→ Scripts that build scenes
/---

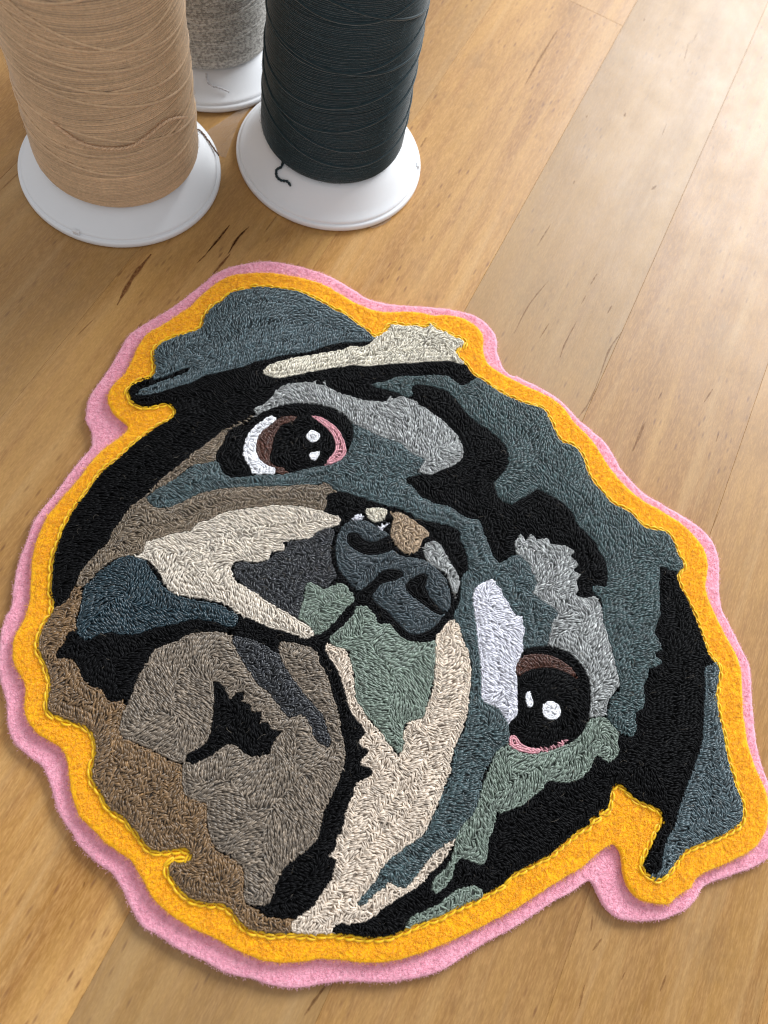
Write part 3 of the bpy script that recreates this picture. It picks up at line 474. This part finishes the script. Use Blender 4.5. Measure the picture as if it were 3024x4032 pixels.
# ------------------------------------------------------------------ scraps on the table
M_FILM = film_mat()
def film(pts, label, zs):
    p = arr(pts); c = p.mean(0); n = len(p)
    V = [(*(q-c), z) for q, z in zip(p, zs)]+[(*(q-c), z+.00012) for q, z in zip(p, zs)]
    tri = tessellate_polygon([[Vector((*q, 0)) for q in (p-c)]])
    F = [list(t)[::-1] for t in tri]+[[i+n for i in t] for t in tri]+[[i, (i+1) % n, (i+1) % n+n, i+n] for i in range(n)]
    o = mesh_obj('plastic_film', V, F, M_FILM, smooth=False); o.location = (c[0], c[1], 0)
    o['label'] = label; o['category'] = 'plastic scrap'; return o
film(FILM_A, 'thin clear plastic film standing in the gap between the tan and dark spools', [.0004, .0003, .0003, .0012, .0016, .0004, .0004])
film(FILM_B, 'small clear plastic scrap sticking out under the dark spool flange', [.0002]*6)
# ------------------------------------------------------------------ embroidered patch
Z1, Z2, ZB = .0018, .0035, .0038
patch = empty('embroidered_patch'); patch['label'] = 'chain stitched pug head patch on yellow and pink felt lying on the table'; patch['category'] = 'patch'
def outline(pts, step=.0007, jag=.00005, seed=0):
    p = resample(catmull(arr(pts), 6), step); r = np.random.default_rng(seed)
    d = np.roll(p, -1, 0)-np.roll(p, 1, 0); d /= np.linalg.norm(d, axis=1)[:, None]
    area2 = np.sum(p[:, 0]*np.roll(p[:, 1], -1)-np.roll(p[:, 0], -1)*p[:, 1])
    if area2 < 0: p = p[::-1]; d = -d[::-1]
    n = np.stack([d[:, 1], -d[:, 0]], 1)         # outward
    k = r.standard_normal(len(p)); k = (k+np.roll(k, 1)+np.roll(k, -1))/2
    return p+n*(k*jag)[:, None], n
def felt(name, pts, z0, z1, mat, seed, parent):
    p, n = outline(pts, seed=seed); m = len(p); r = np.random.default_rng(seed)
    hz = z1-z0; V = []; F = []
    rings = [(-.0006, z0), (-.00008, z0+.12*hz), (.0, z0+.5*hz), (-.00006, z0+.85*hz), (-.0003, z1-.00005), (-.0008, z1)]
    for k, (o, z) in enumerate(rings):
        jz = r.standard_normal(m)*(.00003 if 0 < k < 5 else 0)
        V += [(a[0]+b[0]*o, a[1]+b[1]*o, z+j) for a, b, j in zip(p, n, jz)]
    for k in range(len(rings)-1):
        F += [[k*m+i, k*m+(i+1) % m, (k+1)*m+(i+1) % m, (k+1)*m+i] for i in range(m)]
    tr = tessellate_polygon([[Vector((v[0], v[1], 0)) for v in V[-m:]]])
    off = (len(rings)-1)*m
    for t in tr:
        a, b, c = [V[off+i] for i in t]
        s = (b[0]-a[0])*(c[1]-a[1])-(c[0]-a[0])*(b[1]-a[1])
        F.append([off+i for i in (t if s > 0 else t[::-1])])
    return mesh_obj(name, V, F, mat, parent), p, n
fe1, pp, pn = felt('felt_backing', PINK, .00003, Z1, M_PINK, 1, patch); fe1['label'] = 'pink felt backing layer'
fe2, yp, yn = felt('felt_layer', YELLOW, Z1+.00002, Z2, M_YEL, 2, patch); fe2['label'] = 'golden yellow felt layer'

# raster of the embroidered picture on the patch plane
H = .00015
X0, Y0 = -.080, -.030; NX, NY = int(.195/H), int(.180/H)
def raster(p):
    p = (np.asarray(p)-[X0, Y0])/H
    tog = np.zeros((NY, NX+1), bool); q = np.roll(p, -1, 0)
    for (xa, ya), (xb, yb) in zip(p, q):
        if ya == yb: continue
        if ya > yb: xa, ya, xb, yb = xb, yb, xa, ya
        r0, r1 = max(0, math.ceil(ya-.5)), min(NY-1, math.ceil(yb-.5)-1)
        if r1 < r0: continue
        rr = np.arange(r0, r1+1); xs = xa+(rr+.5-ya)*(xb-xa)/(yb-ya)
        ci = np.clip(np.ceil(xs-.5), 0, NX).astype(int); np.logical_xor.at(tog, (rr, ci), True)
    return np.logical_xor.accumulate(tog[:, :-1], axis=1)
def edt(src, maxd):
    """distance (pixels, capped) to the nearest True pixel"""
    big = float(maxd); g = np.where(src, 0., big)
    for ax in (0,):
        for i in range(1, NY): np.minimum(g[i], g[i-1]+1, out=g[i])
        for i in range(NY-2, -1, -1): np.minimum(g[i], g[i+1]+1, out=g[i])
    g2 = g*g; out = g2.copy()
    for dx in range(1, maxd):
        dd = dx*dx
        np.minimum(out[:, dx:], g2[:, :-dx]+dd, out=out[:, dx:]); np.minimum(out[:, :-dx], g2[:, dx:]+dd, out=out[:, :-dx])
    return np.sqrt(np.minimum(out, big*big))
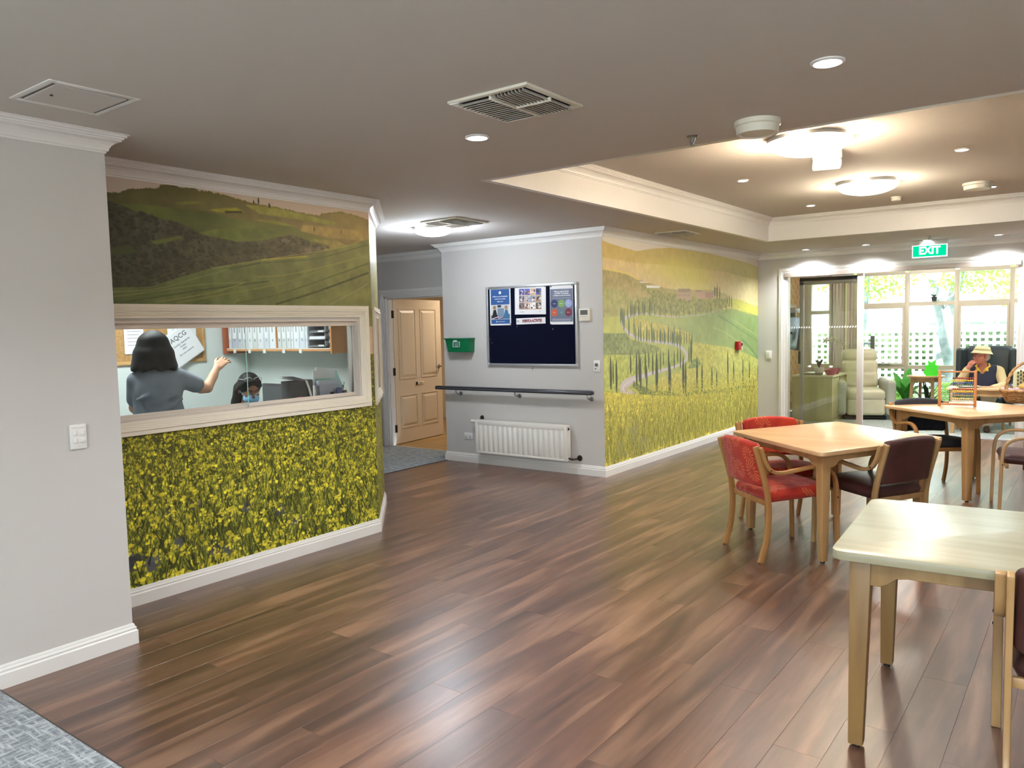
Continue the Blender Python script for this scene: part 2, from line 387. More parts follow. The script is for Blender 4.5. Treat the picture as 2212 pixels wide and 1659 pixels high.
    def cypress(s, x, zt, zb, wd, col, al=1):
        n = 9; pts = [(x, zt+(zb-zt)*i/(n-1)) for i in range(n)]; s.line(pts, [wd*.12, wd*.5, wd*.75, wd*.9, wd, wd, wd*.95, wd*.8, wd*.5], col, al)
    def flowers(s, x0, x1, ztop, zbot, seed, n, s0, s1, yel, dark, mid, big=1.0):
        r = np.random.RandomState(seed)
        for i in range(n):
            t = (i/n)**.85; z = ztop+(zbot-ztop)*t+r.uniform(-.02, .02); x = r.uniform(x0, x1); sz = s0+(s1-s0)*t
            if r.rand() < .55+.25*t:
                c = np.array(dark if r.rand() < .5 else mid)*r.uniform(.7, 1.25); a = r.uniform(-.6, .6); L = sz*r.uniform(1.5, 5)
                s.line([(x, z), (x+L*math.sin(a), z+L*math.cos(a))], [sz*.34, sz*.08], c, .8)
            if r.rand() < .72-.36*t*big:
                c = np.array(yel)*r.uniform(.75, 1.1)
                for k in range(r.randint(2, 5)): s.dab(x+r.normal()*sz*.42, z+r.normal()*sz*.36, sz*r.uniform(.20, .60), sz*r.uniform(.16, .50), c*r.uniform(.82, 1.1), .95)
    def material(s, name, rough=.5, spec=.4):
        img = bpy.data.images.new(name, s.W, s.H); arr = np.ones((s.H, s.W, 4), np.float32); arr[..., :3] = np.clip(s.a[::-1]/255, 0, 1)
        img.pixels.foreach_set(arr.ravel()); img.update(); img.pack()
        m = bpy.data.materials.new(name); m.use_nodes = True; nt = m.node_tree; b = nt.nodes['Principled BSDF']; t = nt.nodes.new('ShaderNodeTexImage'); t.image = img
        t.interpolation = 'Cubic'; t.extension = 'EXTEND'; nt.links.new(t.outputs[0], b.inputs['Base Color']); b.inputs['Roughness'].default_value = rough; b.inputs['Specular IOR Level'].default_value = spec; return m
def sheet(name, quads, m, parent=None):
    # quads: ([4 corner points], [4 uv]) ; thin printed sheet
    me = bpy.data.meshes.new(name); vs = []; fs = []; uv = []
    for q, u in quads: o = len(vs); vs += q; fs.append((o, o+1, o+2, o+3)); uv += u
    me.from_pydata(vs, [], fs); l = me.uv_layers.new(name='uv')
    for i, c in enumerate(uv): l.data[i].uv = c
    me.materials.append(m); o = bpy.data.objects.new(name, me); C.objects.link(o)
    if parent is not None: o.parent = parent
    return o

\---

The records above must be echoed exactly, minus their pictures.

→ Written solution
Write part 3 of the bpy script that recreates this picture. It picks up at line 474. This part finishes the script. Use Blender 4.5. Measure the picture as if it were 3024x4032 pixels.
# ------------------------------------------------------------------ scraps on the table
M_FILM = film_mat()
def film(pts, label, zs):
    p = arr(pts); c = p.mean(0); n = len(p)
    V = [(*(q-c), z) for q, z in zip(p, zs)]+[(*(q-c), z+.00012) for q, z in zip(p, zs)]
    tri = tessellate_polygon([[Vector((*q, 0)) for q in (p-c)]])
    F = [list(t)[::-1] for t in tri]+[[i+n for i in t] for t in tri]+[[i, (i+1) % n, (i+1) % n+n, i+n] for i in range(n)]
    o = mesh_obj('plastic_film', V, F, M_FILM, smooth=False); o.location = (c[0], c[1], 0)
    o['label'] = label; o['category'] = 'plastic scrap'; return o
film(FILM_A, 'thin clear plastic film standing in the gap between the tan and dark spools', [.0004, .0003, .0003, .0012, .0016, .0004, .0004])
film(FILM_B, 'small clear plastic scrap sticking out under the dark spool flange', [.0002]*6)
# ------------------------------------------------------------------ embroidered patch
Z1, Z2, ZB = .0018, .0035, .0038
patch = empty('embroidered_patch'); patch['label'] = 'chain stitched pug head patch on yellow and pink felt lying on the table'; patch['category'] = 'patch'
def outline(pts, step=.0007, jag=.00005, seed=0):
    p = resample(catmull(arr(pts), 6), step); r = np.random.default_rng(seed)
    d = np.roll(p, -1, 0)-np.roll(p, 1, 0); d /= np.linalg.norm(d, axis=1)[:, None]
    area2 = np.sum(p[:, 0]*np.roll(p[:, 1], -1)-np.roll(p[:, 0], -1)*p[:, 1])
    if area2 < 0: p = p[::-1]; d = -d[::-1]
    n = np.stack([d[:, 1], -d[:, 0]], 1)         # outward
    k = r.standard_normal(len(p)); k = (k+np.roll(k, 1)+np.roll(k, -1))/2
    return p+n*(k*jag)[:, None], n
def felt(name, pts, z0, z1, mat, seed, parent):
    p, n = outline(pts, seed=seed); m = len(p); r = np.random.default_rng(seed)
    hz = z1-z0; V = []; F = []
    rings = [(-.0006, z0), (-.00008, z0+.12*hz), (.0, z0+.5*hz), (-.00006, z0+.85*hz), (-.0003, z1-.00005), (-.0008, z1)]
    for k, (o, z) in enumerate(rings):
        jz = r.standard_normal(m)*(.00003 if 0 < k < 5 else 0)
        V += [(a[0]+b[0]*o, a[1]+b[1]*o, z+j) for a, b, j in zip(p, n, jz)]
    for k in range(len(rings)-1):
        F += [[k*m+i, k*m+(i+1) % m, (k+1)*m+(i+1) % m, (k+1)*m+i] for i in range(m)]
    tr = tessellate_polygon([[Vector((v[0], v[1], 0)) for v in V[-m:]]])
    off = (len(rings)-1)*m
    for t in tr:
        a, b, c = [V[off+i] for i in t]
        s = (b[0]-a[0])*(c[1]-a[1])-(c[0]-a[0])*(b[1]-a[1])
        F.append([off+i for i in (t if s > 0 else t[::-1])])
    return mesh_obj(name, V, F, mat, parent), p, n
fe1, pp, pn = felt('felt_backing', PINK, .00003, Z1, M_PINK, 1, patch); fe1['label'] = 'pink felt backing layer'
fe2, yp, yn = felt('felt_layer', YELLOW, Z1+.00002, Z2, M_YEL, 2, patch); fe2['label'] = 'golden yellow felt layer'

# raster of the embroidered picture on the patch plane
H = .00015
X0, Y0 = -.080, -.030; NX, NY = int(.195/H), int(.180/H)
def raster(p):
    p = (np.asarray(p)-[X0, Y0])/H
    tog = np.zeros((NY, NX+1), bool); q = np.roll(p, -1, 0)
    for (xa, ya), (xb, yb) in zip(p, q):
        if ya == yb: continue
        if ya > yb: xa, ya, xb, yb = xb, yb, xa, ya
        r0, r1 = max(0, math.ceil(ya-.5)), min(NY-1, math.ceil(yb-.5)-1)
        if r1 < r0: continue
        rr = np.arange(r0, r1+1); xs = xa+(rr+.5-ya)*(xb-xa)/(yb-ya)
        ci = np.clip(np.ceil(xs-.5), 0, NX).astype(int); np.logical_xor.at(tog, (rr, ci), True)
    return np.logical_xor.accumulate(tog[:, :-1], axis=1)
def edt(src, maxd):
    """distance (pixels, capped) to the nearest True pixel"""
    big = float(maxd); g = np.where(src, 0., big)
    for ax in (0,):
        for i in range(1, NY): np.minimum(g[i], g[i-1]+1, out=g[i])
        for i in range(NY-2, -1, -1): np.minimum(g[i], g[i+1]+1, out=g[i])
    g2 = g*g; out = g2.copy()
    for dx in range(1, maxd):
        dd = dx*dx
        np.minimum(out[:, dx:], g2[:, :-dx]+dd, out=out[:, dx:]); np.minimum(out[:, :-dx], g2[:, dx:]+dd, out=out[:, :-dx])
    return np.sqrt(np.minimum(out, big*big))
Continue the Blender Python script for this scene: part 2, from line 387. More parts follow. The script is for Blender 4.5. Treat the picture as 2212 pixels wide and 1659 pixels high.
    def cypress(s, x, zt, zb, wd, col, al=1):
        n = 9; pts = [(x, zt+(zb-zt)*i/(n-1)) for i in range(n)]; s.line(pts, [wd*.12, wd*.5, wd*.75, wd*.9, wd, wd, wd*.95, wd*.8, wd*.5], col, al)
    def flowers(s, x0, x1, ztop, zbot, seed, n, s0, s1, yel, dark, mid, big=1.0):
        r = np.random.RandomState(seed)
        for i in range(n):
            t = (i/n)**.85; z = ztop+(zbot-ztop)*t+r.uniform(-.02, .02); x = r.uniform(x0, x1); sz = s0+(s1-s0)*t
            if r.rand() < .55+.25*t:
                c = np.array(dark if r.rand() < .5 else mid)*r.uniform(.7, 1.25); a = r.uniform(-.6, .6); L = sz*r.uniform(1.5, 5)
                s.line([(x, z), (x+L*math.sin(a), z+L*math.cos(a))], [sz*.34, sz*.08], c, .8)
            if r.rand() < .72-.36*t*big:
                c = np.array(yel)*r.uniform(.75, 1.1)
                for k in range(r.randint(2, 5)): s.dab(x+r.normal()*sz*.42, z+r.normal()*sz*.36, sz*r.uniform(.20, .60), sz*r.uniform(.16, .50), c*r.uniform(.82, 1.1), .95)
    def material(s, name, rough=.5, spec=.4):
        img = bpy.data.images.new(name, s.W, s.H); arr = np.ones((s.H, s.W, 4), np.float32); arr[..., :3] = np.clip(s.a[::-1]/255, 0, 1)
        img.pixels.foreach_set(arr.ravel()); img.update(); img.pack()
        m = bpy.data.materials.new(name); m.use_nodes = True; nt = m.node_tree; b = nt.nodes['Principled BSDF']; t = nt.nodes.new('ShaderNodeTexImage'); t.image = img
        t.interpolation = 'Cubic'; t.extension = 'EXTEND'; nt.links.new(t.outputs[0], b.inputs['Base Color']); b.inputs['Roughness'].default_value = rough; b.inputs['Specular IOR Level'].default_value = spec; return m
def sheet(name, quads, m, parent=None):
    # quads: ([4 corner points], [4 uv]) ; thin printed sheet
    me = bpy.data.meshes.new(name); vs = []; fs = []; uv = []
    for q, u in quads: o = len(vs); vs += q; fs.append((o, o+1, o+2, o+3)); uv += u
    me.from_pydata(vs, [], fs); l = me.uv_layers.new(name='uv')
    for i, c in enumerate(uv): l.data[i].uv = c
    me.materials.append(m); o = bpy.data.objects.new(name, me); C.objects.link(o)
    if parent is not None: o.parent = parent
    return o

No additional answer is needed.